(Trinidad Guardian) – Prime Minister Kamla Persad-Bissessar says this country was able to make the $644 million cocaine bust with the help of allies. The drugs left T&T in juice cans seized in Norfolk, Virginia, last month.
Persad-Bissessar, who spoke on the issue when she arrived at the National Academy for the Performing Arts (Napa) in Port-of-Spain, for the launch of a National Week of Prayer, on Sunday, said she was “fortified” when SM Jaleel was able to show the cans were counterfeit. SM Jaleel pointed out that the shade of green on the labels of the cans in which the cocaine was shipped was different to their cans. The prime minister declined comment on the actual investigation of the cocaine bust.
“The matter is under investigation and very sensitive and it would be inappropriate to comment,” she said, although she said that every nation would have issues with narco-trafficking. She said her government is working with Customs and Excise and the relevant ministries to deal with the scourge of illegal drugs in the country.
She said the installation of two port scanners, purchased through grant funding at a cost of $25 million each, has begun. The scanners arrived in T&T on December 26, 2013. Two others are expected to arrive in June. Persad-Bissessar referred to an article in the Sunday Guardian which stated that the Mexican drug cartel’s strategy was to use the Caribbean to move drugs, not only to West Africa and Europe, but also to the eastern seaboard of the US and Canada.
“It has been known for a long time this country is a trans-shipment point for drugs,” Persad-Bissessar said.

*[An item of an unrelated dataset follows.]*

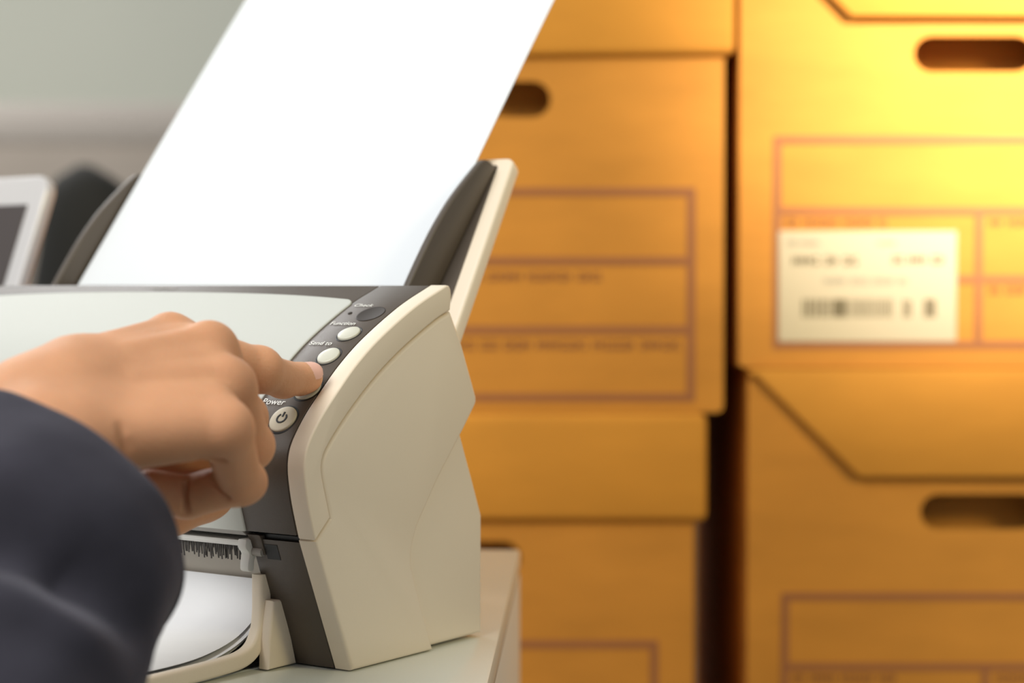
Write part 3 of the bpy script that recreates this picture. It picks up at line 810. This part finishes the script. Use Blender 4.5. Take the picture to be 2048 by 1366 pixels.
# index fingernail
a_ = J['i4'][0] - J['i3'][0]; a_ /= np.linalg.norm(a_)
dn = np.array([.22, -.58, .80]); dn -= a_ * (dn @ a_); dn /= np.linalg.norm(dn); sd = np.cross(a_, dn)
v = []; f = []
nu, nt = 13, 12
for lay in (0.28, -.25):
    for i in range(nt):
        t = i / (nt - 1); x_ = -7.0 + 10.4 * t
        wid = 62 * math.sqrt(max(0, 1 - ((t - .42) / .60) ** 4)) if t > .42 else 62 * (1 - .25 * ((.42 - t) / .42) ** 3)
        for j in range(nu):
            fi = R(wid * (2 * j / (nu - 1) - 1))
            rr = 5.6 + lay - .9 * max(0, (x_ - 1.2) / 3.0) ** 2
            c = J['i4'][0] + a_ * x_ + dn * .15
            v.append((c + (dn * math.cos(fi) + sd * math.sin(fi)) * rr) / 1000 - o0)
for i in range(nt - 1):
    for j in range(nu - 1): f.append((i * nu + j, i * nu + j + 1, (i + 1) * nu + j + 1, (i + 1) * nu + j))
q = nu * nt
f += [tuple(q + k for k in g[::-1]) for g in f]
ed = [j for j in range(nu)] + [i * nu + nu - 1 for i in range(1, nt)] + [(nt - 1) * nu + j for j in range(nu - 2, -1, -1)] + [i * nu for i in range(nt - 2, 0, -1)]
for a, b in zip(ed, ed[1:] + ed[:1]): f.append((a, b, b + q, a + q))
raw('fingernail', v, f, M['nail'], person, 60)

# sleeve: a loose cuff around the wrist, running down and back towards the body
def npv(*p): return at(*p)
C0 = npv(125, 997, .628)
maj = npv(125 + 214, 997 + 218, .628) - C0                     # half of the long axis of the cuff opening
mdir = maj / np.linalg.norm(maj)
look = C0 - np.array([0, 0, 900.]); look /= np.linalg.norm(look)
side_ = np.cross(look, mdir); side_ /= np.linalg.norm(side_)
if side_[0] < 0: side_ = -side_                                # points up-right in the photo
mn = side_ * .30 * np.linalg.norm(maj) * 1.0 - look * .86 * np.linalg.norm(maj) * .95    # near half of the rim bulges up-right and towards the eye
ctr = [C0, npv(80, 1075, .605), npv(25, 1190, .585), npv(-25, 1330, .568), npv(-60, 1500, .552), npv(-90, 1750, .54), npv(-110, 2000, .53)]
cs_ = [np.array(p) for p in crom(ctr, 8)]
ns = len(cs_); nr = 120
v = []
rn = np.random.RandomState(4)
rad = np.linalg.norm(maj)
A0, B0_ = maj, mn
for i, c in enumerate(cs_):
    t = cs_[min(i + 1, ns - 1)] - cs_[max(i - 1, 0)]; t /= np.linalg.norm(t)
    a = mdir - t * (mdir @ t) * min(1, i / 10.0); a /= np.linalg.norm(a)
    b = np.cross(t, a); b /= np.linalg.norm(b)
    if b @ mn < 0: b = -b
    w = min(1.0, i / 9.0)
    r_ = rad * (1 - .05 * math.sin(math.pi * min(1, i / 12))) * (1 - .03 * w)
    aa = maj * (1 - w) + a * r_ * w; bb = mn * (1 - w) + b * r_ * w
    for j in range(nr):
        th2 = 2 * math.pi * j / nr
        e = aa * math.cos(th2) + bb * math.sin(th2)
        s = 1.0
        # folds running around the sleeve
        ph_ = i / 8.0
        wf = min(1, max(0, (th2 - .5) / .9)) * min(1, max(0, (4.4 - th2) / .8))
        s -= .34 * math.exp(-((ph_ - 2.35 - .12 * math.cos(th2 - .6)) / .36) ** 2) * wf
        s -= .05 * min(1, max(0, (ph_ - 1.2)))
        s += .055 * math.exp(-((ph_ - .75 - .2 * math.cos(th2)) / .25) ** 2) * (.5 + .5 * math.sin(th2 + .4))
        s -= .05 * math.exp(-((ph_ - .42 - .16 * math.cos(th2 - .3)) / .13) ** 2) * (.5 + .5 * math.sin(th2))
        s -= .05 * math.exp(-((ph_ - 3.6 - .3 * math.cos(th2 + .5)) / .25) ** 2) * (.5 + .5 * math.sin(th2 + .8))
        s += .012 * math.sin(5 * th2 + 2.2 * ph_) + .008 * math.sin(9 * th2 - 3.0 * ph_)
        v.append(c + e * s)
v = np.array(v)
f = []
for i in range(ns - 1):
    for j in range(nr): f.append((i * nr + j, i * nr + (j + 1) % nr, (i + 1) * nr + (j + 1) % nr, (i + 1) * nr + j))
n0 = len(v)
inner = []
for i in range(ns):
    c = cs_[i]
    for j in range(nr):
        p = v[i * nr + j]; d = c - p; inner.append(p + d / np.linalg.norm(d) * 2.6)
v = np.concatenate([v, np.array(inner)])
f += [tuple(n0 + k for k in g[::-1]) for g in f]
for j in range(nr):
    f.append((j, (j + 1) % nr, n0 + (j + 1) % nr, n0 + j)); k = (ns - 1) * nr
    f.append((k + j, n0 + k + j, n0 + k + (j + 1) % nr, k + (j + 1) % nr))
sl_ = raw('sleeve', (v / 1000 - o0), f, M['cloth'], person, 70)
md = sl_.modifiers.new('smooth', 'SUBSURF'); md.levels = 1; md.render_levels = 1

University of the West Indies (UWI) criminology lecturer Daurius Figueira said the cocaine bust suggests that T&T has been infiltrated by the Mexican drug cartel. He said: “That shipment has all the hallmarks of a Mexican drug cartel operation. Its fingerprints are all over it. That is the wake-up call for T&T. The Mexican cartels have already infiltrated the Dominican Republic, Puerto Rico, the Eastern Caribbean, Belize, Bahamas, Turks and Caicos islands, US Virgin Islands. It’s T&T’s time now, and Jamaica’s turn is next.”
Persad-Bissessar said she supported National Security Minister Gary Griffith’s gag order on the matter until the situation is locked down. “With such sensitive matters, information should be released only on a need-to-know basis. I think it (the gag order) is a good strategy,” Persad-Bissessar said. Griffith said investigations into the bust are ongoing and said he had informed all investigators, local and abroad, that information was to be released only on a need-to-know basis. He said not even Government ministers need to know.
Griffith said local intelligence is working closely with the US Drug Enforcement Administration on the matter. Persad-Bissessar, who will attend the Summit of Heads of State and Government of the Community of Latin American and Caribbean States in Cuba today, said she plans to raise the issues of narco-trafficking trade and regional security at that meeting.